Last year’s runner-up wins state spelling bee

In an age of abbreviated text-message lingo, some educators have expressed concerns about the future accuracy of the English language. But on Saturday, March 6, a group of 59 middle school students from across the state proved that though they may be adept texters, they can still spell correctly.

At the 2010 state spelling bee held at Oak Mountain High School, the spellers battled with their brains in front of an audience of parents, supporters, and a panel of judges who paid attention to literally every syllable that came out of their mouths. Out of nearly 800 schools across Alabama, only 59 students made it to the state level competition by winning their school and county bees.

The bee kicked off at noon with a practice round that allowed every speller the chance to get comfortable speaking into the microphone and to shake off some of the nerves. The bee’s pronouncer, Dr. Janet Keys, led the students in a few calming deep breaths before starting the first official round with the word “quiche.”

For the next four hours, students spelled words from a variety of language origins, such as Japanese (kabuki), Hindi (raj), Afrikaans (roodebok), Tagalog (pansit), Arabic (alcazar) and a combination of Greek and Latin (realschule).

Contestants took several different approaches when spelling out their words. Some spelled their words immediately upon hearing them while others asked for every bit of information they were allowed to know about the word, from alternate pronunciations to its definition. One boy closed his eyes and spelled his words out slowly; another girl traced her words out in her hand before saying the letters aloud. Though all of the contestants had their own ways of spelling, all but one had something in common: the hunched shoulders and disappointed faces that came with the ding of the bell that signaled it was time to exit the stage.

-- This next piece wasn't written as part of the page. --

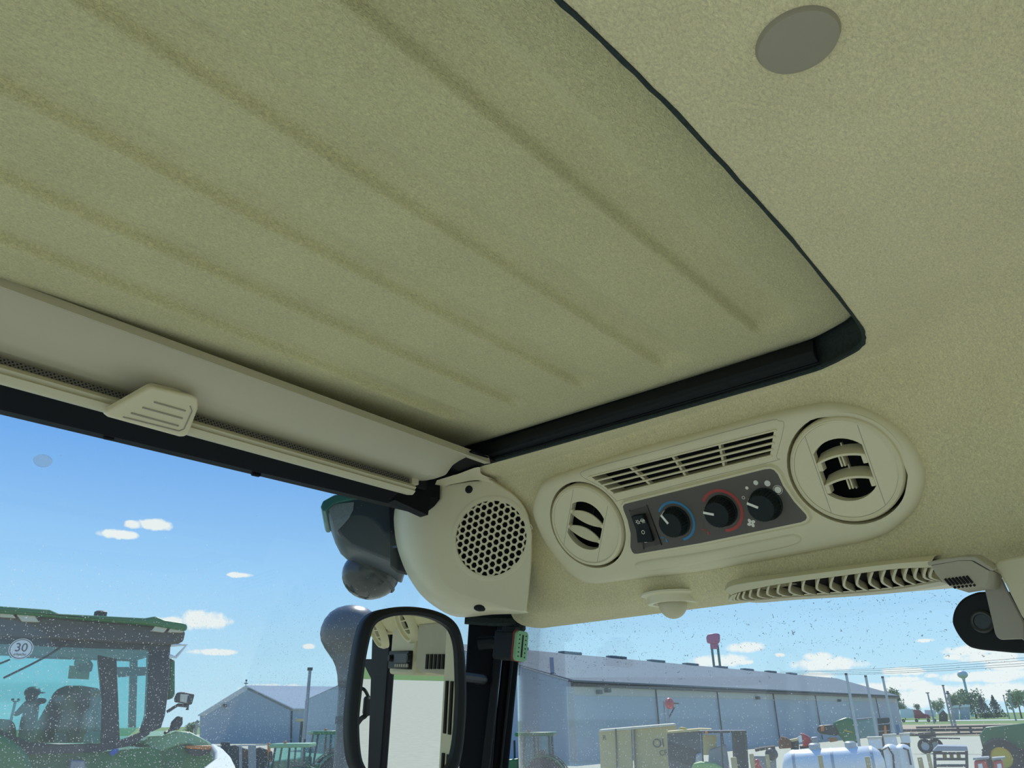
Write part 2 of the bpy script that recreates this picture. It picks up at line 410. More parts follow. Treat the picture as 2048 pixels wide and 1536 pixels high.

Only 13 spellers were knocked out in the first round, but by the end of the fourth round only seven remained. Tensions on and off-stage increased in the seventh round as the last three spellers each misspelled their words, which according to the end of bee rules allowed them all to continue on to the eighth round for another chance.

Allison Black, an eighth grader from Ider Middle School in Dekalb County, won the bee in the tenth round. To make it to the top, she correctly spelled the words “sequin, fuselage, lithoid, calumny, liturgical, and dialysis,” missed the word “dromomania” in the seventh round, redeemed herself with “pharaoh and celestialize,” and finally sealed her victory with “disparage.”

Last year Black placed second at the state spelling bee, but this year the talented speller and avid reader brought home the first place prizes. Those included a glass trophy, $100 savings bond, $100 Barnes and Noble gift card, and an all-expense paid trip for two to the national spelling bee in Washington, D.C. The Barnes and Noble gift card was her favorite prize, she said.

“I didn’t come thinking I would win,” she admitted with a smile. “I just wanted to see how well I could do.”

The spelling bee’s sponsor, Adventure Travels, will pay for Black and one other person to attend the Scripps National Spelling Bee in Washington, D.C. the week of May 31-June 6. If Black makes it through the preliminary round of the bee, she will be the first speller to appear on the televised final rounds on June 4 since she represents Alabama, the first state in alphabetical order.

Patrick Haung from Calhoun County finished as first runner-up and Sophie Williams from Montgomery placed as second runner-up.